No es necesario, pues, sentir particular simpatía por los filósofos posmodernos, ni hace falta aceptar la mayoría de sus tesis sustantivas, para reconocer que hay al menos un par de puntos en los que los filósofos postmodernos llevan razón. De todas formas, yo preferiría decir eso mismo de otra manera para concluir esta respuesta a la objeción de que estamos en la época del fin de la ética: aunque no hay ya una gran ética de referencia, hay varios proyectos éticos (algunos de ellos, como veremos, interesantísimos).

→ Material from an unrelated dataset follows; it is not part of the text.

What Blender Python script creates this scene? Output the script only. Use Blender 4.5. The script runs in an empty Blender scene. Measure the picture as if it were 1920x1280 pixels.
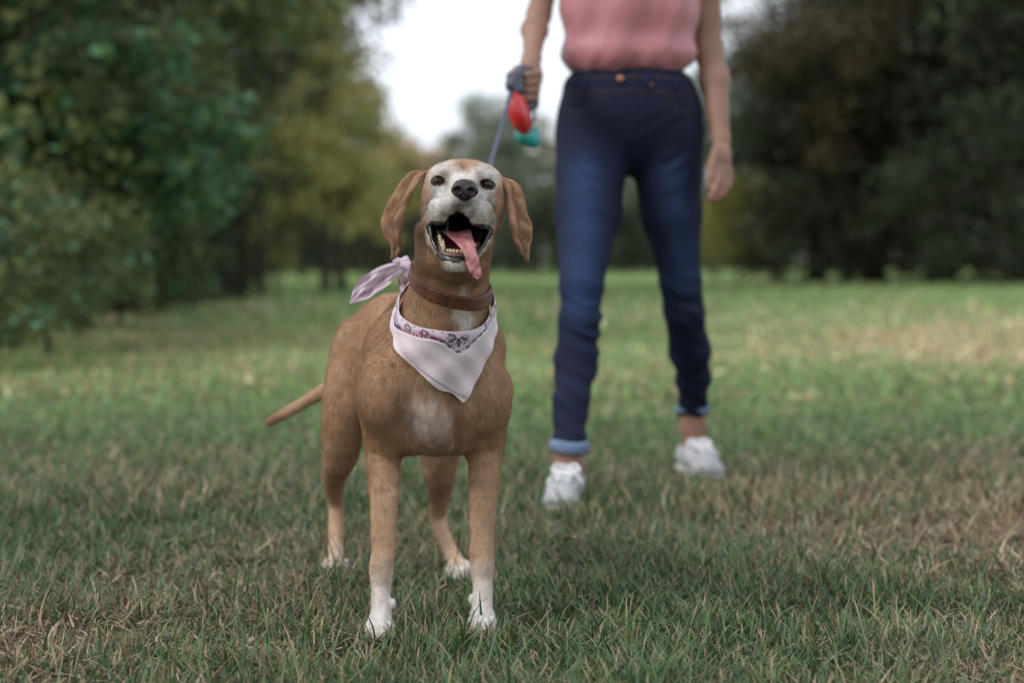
import bpy, math, random
import numpy as np
from mathutils import Vector, Matrix

# ---------------------------------------------------------------- camera
SC = bpy.context.scene
R = math.radians
F = 3733.0                      # focal length in photo pixels (70 mm on a 36 mm sensor, 1920 px wide)
PITCH = math.atan(160 / F)
CAMZ = 0.57
cam_data = bpy.data.cameras.new("camera")
cam = bpy.data.objects.new("camera", cam_data)
SC.collection.objects.link(cam)
cam.location = (0, 0, CAMZ)
cam.rotation_euler = (math.pi / 2 - PITCH, 0, 0)
cam_data.lens = 70
cam_data.sensor_width = 36
cam_data.clip_start = 0.05
cam_data.clip_end = 800
cam_data.dof.use_dof = True
cam_data.dof.focus_distance = 2.87
cam_data.dof.aperture_fstop = 3.0
cam_data.dof.aperture_blades = 9
SC.camera = cam

# ---------------------------------------------------------------- world and sun
SUN_EL, SUN_AZ = R(42), R(238)      # azimuth clockwise from +Y: behind the camera, to the left
world = bpy.data.worlds.new("World")
SC.world = world
world.use_nodes = True
nt = world.node_tree
nt.nodes.clear()
wo = nt.nodes.new("ShaderNodeOutputWorld")
bg = nt.nodes.new("ShaderNodeBackground")
sky = nt.nodes.new("ShaderNodeTexSky")
sky.sky_type = 'NISHITA'
sky.sun_disc = False
sky.sun_elevation = SUN_EL
sky.sun_rotation = SUN_AZ
sky.air_density = 1.0
sky.dust_density = 4.0
hs = nt.nodes.new("ShaderNodeHueSaturation")
hs.inputs["Saturation"].default_value = 0.35
nt.links.new(sky.outputs[0], hs.inputs["Color"])
tc = nt.nodes.new("ShaderNodeTexCoord")
cn = nt.nodes.new("ShaderNodeTexNoise")
cn.inputs["Scale"].default_value = 2.2
cn.inputs["Detail"].default_value = 4
nt.links.new(tc.outputs["Generated"], cn.inputs["Vector"])
cr = nt.nodes.new("ShaderNodeValToRGB")
cr.color_ramp.elements[0].position = 0.3
cr.color_ramp.elements[0].color = (8.6, 9.3, 10.2, 1)
cr.color_ramp.elements[1].position = 0.75
cr.color_ramp.elements[1].color = (10.6, 11.0, 11.6, 1)
nt.links.new(cn.outputs[0], cr.inputs[0])
mx = nt.nodes.new("ShaderNodeMix")
mx.data_type = 'RGBA'
mx.inputs["Factor"].default_value = 0.88       # overcast: cloud cover over the clear sky
nt.links.new(hs.outputs[0], mx.inputs["A"])
nt.links.new(cr.outputs[0], mx.inputs["B"])
nt.links.new(mx.outputs["Result"], bg.inputs["Color"])
bg.inputs["Strength"].default_value = 0.112
nt.links.new(bg.outputs[0], wo.inputs["Surface"])

sun_data = bpy.data.lights.new("sun", 'SUN')
sun_data.energy = 1.5
sun_data.angle = R(12)
sun_data.color = (1.0, 0.95, 0.88)
sun = bpy.data.objects.new("sun", sun_data)
SC.collection.objects.link(sun)
sun.rotation_euler = (math.pi / 2 - SUN_EL, 0, math.pi - SUN_AZ)
_sd = Vector((math.sin(SUN_AZ) * math.cos(SUN_EL), math.cos(SUN_AZ) * math.cos(SUN_EL), math.sin(SUN_EL)))
sun.rotation_euler = _sd.to_track_quat('Z', 'Y').to_euler()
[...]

Y, además, esta constatación de lo que pasa y de lo que hay en el ámbito ético-político puede hacerse con talantes también muy distintos: describiendo y tomando nota, simplemente; quejándose amargamente de la fragmentación existente en el ámbito de la ética y de la filosofía política; proclamando la llegada definitiva de un mundo sin valores; poniendo a dialogar los diferentes enfoques (o algunos de ellos) en un concierto polifónico; retirándose hacia tal o cual ética aplicada o práctica; tratando de invertir la situación en busca de una nueva y única ética mundial; o buscando nuevos principios para una ética de la responsabilidad a la altura los tiempos.
En varios de estos talantes apunta la posibilidad de una política como ética de lo colectivo.